Taking into account the abovementioned, we recommend keeping in mind the following aspects while drafting a shareholders’ agreement.

  • Firstly, there should not be a discrepancy or contradiction between shareholders’ agreement and the foundation agreement/charter of the LLP. To avoid conflict, the provisions of the shareholders’ agreement should be properly drafted in compliance with the foundation agreement/charter of the LLP.
  • Secondly, the mandatory Kazakhstan rules, for instance, the pre-emptive rights of participants for the purchase of alienated shares in the LLP or other rules concerning the alienation of shares should be taken into consideration because if the provisions of the shareholders’ agreement are contrary to the mandatory rules, then the agreement might not be valid.
  • Thirdly, the courts tend to attribute the prevailing nature of the LLP’s foundation agreement when the shareholders’ agreement contradicts the foundation agreement or the LLP’s charter. For this reason, it might be recommended to incorporate shareholders’ agreement’s terms and conditions into the foundation agreement and/or the charter of the LLP.
  • Finally, it may be recommended to establish a holding company (JV) in the Astana International Financial Centre (hereinafter – the “AIFC”) which will own a subsidiary in Kazakhstan. AIFC is a financial centre located in Nur-Sultan that has a special status in terms of legal regulation separated from the general legislation of the Republic of Kazakhstan. AIFC participant is a legal entity registered in accordance with the current law of the AIFC. If the holding company becomes a member or is established in AIFC, the AIFC law will be applied to the AIFC company. Although English law is not governing of the AIFC, the acts governing most relations in the AIFC, including contractual relations, are based on the principles, law, and precedents of the law of England and Wales. Hence, it will be possible to fully use the concepts of the common law in terms of the application of the shareholders’ agreement.

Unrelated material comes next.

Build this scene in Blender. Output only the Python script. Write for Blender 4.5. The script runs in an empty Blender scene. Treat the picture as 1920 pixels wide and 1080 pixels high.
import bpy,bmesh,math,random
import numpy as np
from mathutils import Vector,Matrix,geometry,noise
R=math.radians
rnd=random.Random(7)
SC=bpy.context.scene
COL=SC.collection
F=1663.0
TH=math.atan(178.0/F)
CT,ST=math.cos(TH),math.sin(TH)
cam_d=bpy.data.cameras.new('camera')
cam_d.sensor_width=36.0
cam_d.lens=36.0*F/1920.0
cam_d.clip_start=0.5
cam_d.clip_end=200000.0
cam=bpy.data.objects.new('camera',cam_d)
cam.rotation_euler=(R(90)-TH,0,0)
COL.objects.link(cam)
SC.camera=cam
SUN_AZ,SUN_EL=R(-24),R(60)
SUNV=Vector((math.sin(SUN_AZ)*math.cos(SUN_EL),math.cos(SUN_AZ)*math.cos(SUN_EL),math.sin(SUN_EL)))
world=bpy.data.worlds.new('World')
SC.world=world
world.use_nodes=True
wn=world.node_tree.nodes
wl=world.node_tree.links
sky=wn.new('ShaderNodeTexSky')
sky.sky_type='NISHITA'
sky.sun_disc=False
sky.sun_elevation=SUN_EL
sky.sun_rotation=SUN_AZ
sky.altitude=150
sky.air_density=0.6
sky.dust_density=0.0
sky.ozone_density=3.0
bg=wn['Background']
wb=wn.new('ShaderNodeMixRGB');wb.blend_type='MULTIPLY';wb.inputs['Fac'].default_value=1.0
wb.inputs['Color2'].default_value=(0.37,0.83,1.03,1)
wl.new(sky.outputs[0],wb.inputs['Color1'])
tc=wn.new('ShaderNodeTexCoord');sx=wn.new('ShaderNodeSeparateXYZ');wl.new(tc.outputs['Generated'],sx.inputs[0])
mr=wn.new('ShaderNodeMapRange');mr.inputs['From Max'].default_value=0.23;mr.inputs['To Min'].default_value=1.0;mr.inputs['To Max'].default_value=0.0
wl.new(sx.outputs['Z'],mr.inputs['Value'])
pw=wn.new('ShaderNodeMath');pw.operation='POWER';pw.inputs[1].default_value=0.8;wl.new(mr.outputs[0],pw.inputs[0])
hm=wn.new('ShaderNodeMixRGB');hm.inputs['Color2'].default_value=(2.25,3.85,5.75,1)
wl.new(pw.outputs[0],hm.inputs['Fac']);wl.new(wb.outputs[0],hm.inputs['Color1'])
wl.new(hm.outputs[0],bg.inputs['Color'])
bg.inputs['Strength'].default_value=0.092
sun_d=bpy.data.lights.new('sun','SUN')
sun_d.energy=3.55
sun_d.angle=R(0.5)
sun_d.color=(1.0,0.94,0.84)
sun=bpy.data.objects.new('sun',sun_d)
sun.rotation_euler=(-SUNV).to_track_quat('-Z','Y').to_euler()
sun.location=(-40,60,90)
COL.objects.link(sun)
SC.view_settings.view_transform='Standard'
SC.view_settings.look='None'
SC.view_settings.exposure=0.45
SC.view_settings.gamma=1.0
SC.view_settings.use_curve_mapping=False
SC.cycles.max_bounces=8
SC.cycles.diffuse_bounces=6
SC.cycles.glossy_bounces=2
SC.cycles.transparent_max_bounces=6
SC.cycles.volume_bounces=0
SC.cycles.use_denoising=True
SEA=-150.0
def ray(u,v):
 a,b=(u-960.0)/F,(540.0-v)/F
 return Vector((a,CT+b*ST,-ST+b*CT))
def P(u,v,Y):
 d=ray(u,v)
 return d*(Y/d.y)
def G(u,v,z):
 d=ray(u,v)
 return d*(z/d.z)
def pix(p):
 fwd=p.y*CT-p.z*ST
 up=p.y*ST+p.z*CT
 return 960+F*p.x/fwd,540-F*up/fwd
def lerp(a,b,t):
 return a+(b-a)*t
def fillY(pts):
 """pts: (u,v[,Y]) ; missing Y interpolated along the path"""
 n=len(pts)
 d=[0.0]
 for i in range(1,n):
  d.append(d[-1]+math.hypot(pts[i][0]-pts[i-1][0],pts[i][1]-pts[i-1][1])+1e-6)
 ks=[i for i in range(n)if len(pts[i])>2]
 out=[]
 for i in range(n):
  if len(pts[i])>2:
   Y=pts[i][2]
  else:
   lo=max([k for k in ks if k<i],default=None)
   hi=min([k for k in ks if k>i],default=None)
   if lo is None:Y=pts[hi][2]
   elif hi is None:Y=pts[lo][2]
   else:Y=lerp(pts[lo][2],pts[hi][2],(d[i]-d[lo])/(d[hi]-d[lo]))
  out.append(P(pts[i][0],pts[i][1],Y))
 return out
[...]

Also, AIFC participants may transfer their disputes related to the corporate agreements to AIFC court. The AIFC Court is an independent body and not included in the judicial system of the Republic of Kazakhstan. The alternative mechanism for resolving disputes is the AIFC International Arbitration Centre. However, the disputes would be considered only if only there is an arbitration agreement between the parties.

As things stand now, Kazakhstan does not generally prohibit the use of common law concepts, such as shareholders’ agreement and other provisions (deadlock, tag-along, drag-along and non-compete clause). Yet, the unfamiliar nature of shareholders’ agreement might be problematic for Kazakhstani judges and it will bring mistrust to this type of agreement.

A shareholders’ agreement is a flexible and effective tool for exercising shareholders’ rights and protecting their interests. In our opinion, the introduction and implementation of shareholders’ agreement into Kazakhstani law as it, for instance, has been already done in Russia, will help not only to protect the rights of shareholders and attract investments but also liberalize Kazakhstan corporate legislation in general.